As an album, Beautiful is actually a less wild, ethereal offering than Welch’s previous offerings, with fewer harps and tribal drums. Instead, it’s a more personal and direct with some breathing room that allows those distinctively Florence moments of unrestrained lungpower to shine.

At 29 years old, Welch has already matured greatly as a vocalist, performer, and songwriter, still passionate and mesmerizing as ever but exhibiting more sanguine strength than ever before. She owes some of that growth, she said, to what she has experienced in Los Angeles. Here are three more things we learned at the first of Florence + The Machine’s two magnificent “homecoming” shows.

The title track “How Big, How Blue, How Beautiful” is inspired by a previous show at the Hollywood Bowl.
The song opens with the line, “Between a crucifix and the Hollywood sign, we decided to get hurt,” a direct reference to the Bowl and a previous show she played there. She said she saw the crucifix and the sign as she ran up into the crowd that night, up to the farthest seats, and she was “falling in love with everyone she met.”

“I’ve carried this song with me around the world,” Welch said before performing it. “Now I’ve brought it back to you. It’s yours.”

Her early hit “Cosmic Love” was written during a terrible hangover in Crystal Palace, London.
“This song was written in a place not known for blue skies, called Crystal Palace. It was one of the first songs I ever wrote, and I was so hungover, the most hungover a person has ever been,” Welch said, glancing at the magnificent stage behind her—a giant shimmering tile mosaic hanging behind her 11-piece band—and joking that the crowd can see she isn’t a person who does anything halfway.

Bandmate and songwriting partner Isabella Summers told her she wasn’t allowed to lie down. She had to write a song.

“So, the two triumphs of that day are that I did not get sick and we wrote this song,” Welch said. “From the pit of Crystal Palace to the beautiful Bowl.”

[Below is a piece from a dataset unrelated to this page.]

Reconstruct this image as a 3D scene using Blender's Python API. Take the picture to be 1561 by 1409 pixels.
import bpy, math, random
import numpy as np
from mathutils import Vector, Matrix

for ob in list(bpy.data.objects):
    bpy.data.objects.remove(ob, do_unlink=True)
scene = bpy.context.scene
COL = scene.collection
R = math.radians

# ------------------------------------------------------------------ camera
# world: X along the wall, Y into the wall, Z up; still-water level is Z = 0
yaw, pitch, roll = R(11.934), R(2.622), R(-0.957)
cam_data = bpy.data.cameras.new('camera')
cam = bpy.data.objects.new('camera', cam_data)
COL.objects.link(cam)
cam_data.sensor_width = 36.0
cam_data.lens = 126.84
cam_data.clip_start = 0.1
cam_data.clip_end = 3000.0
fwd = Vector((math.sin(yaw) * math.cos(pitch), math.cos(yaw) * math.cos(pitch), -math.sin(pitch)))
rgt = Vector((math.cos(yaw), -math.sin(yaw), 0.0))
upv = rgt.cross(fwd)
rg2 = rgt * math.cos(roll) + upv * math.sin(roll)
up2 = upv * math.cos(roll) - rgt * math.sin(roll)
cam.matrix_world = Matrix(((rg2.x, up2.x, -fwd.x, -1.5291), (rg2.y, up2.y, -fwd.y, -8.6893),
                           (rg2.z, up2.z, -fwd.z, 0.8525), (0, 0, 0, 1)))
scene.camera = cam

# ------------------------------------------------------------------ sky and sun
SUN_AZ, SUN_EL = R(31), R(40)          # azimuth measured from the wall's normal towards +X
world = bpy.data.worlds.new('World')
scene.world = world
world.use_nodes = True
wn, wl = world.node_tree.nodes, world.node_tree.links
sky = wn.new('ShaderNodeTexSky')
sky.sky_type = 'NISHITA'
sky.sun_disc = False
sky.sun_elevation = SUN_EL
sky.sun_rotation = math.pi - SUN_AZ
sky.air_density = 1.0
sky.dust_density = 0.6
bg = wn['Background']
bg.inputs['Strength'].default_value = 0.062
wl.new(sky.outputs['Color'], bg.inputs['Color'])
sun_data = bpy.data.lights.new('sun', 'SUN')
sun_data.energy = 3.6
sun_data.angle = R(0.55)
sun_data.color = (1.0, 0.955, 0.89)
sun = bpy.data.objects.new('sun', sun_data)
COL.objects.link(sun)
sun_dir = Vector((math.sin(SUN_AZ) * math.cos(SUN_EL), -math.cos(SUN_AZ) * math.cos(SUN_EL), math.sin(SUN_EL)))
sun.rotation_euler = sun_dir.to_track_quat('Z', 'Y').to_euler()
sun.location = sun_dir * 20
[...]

You shouldn’t attend a Florence + The Machine show unless you’re willing to ditch an article of clothing and (potentially) kiss a stranger.
During crowd-favorite and main set closer “Dog Days Are Over,” Welch asked the crowd to embrace and kiss one another, touch one another’s faces, and remove a piece of clothing. “Take something off and wave it above your head,” she said, leading the charge by taking off her shirt and darting across the catwalk in her bra. “Think about something you don’t need because, Los Angeles, tonight you’ve been released!”

Florence + The Machine plays tomorrow night at the Santa Barbara Bowl.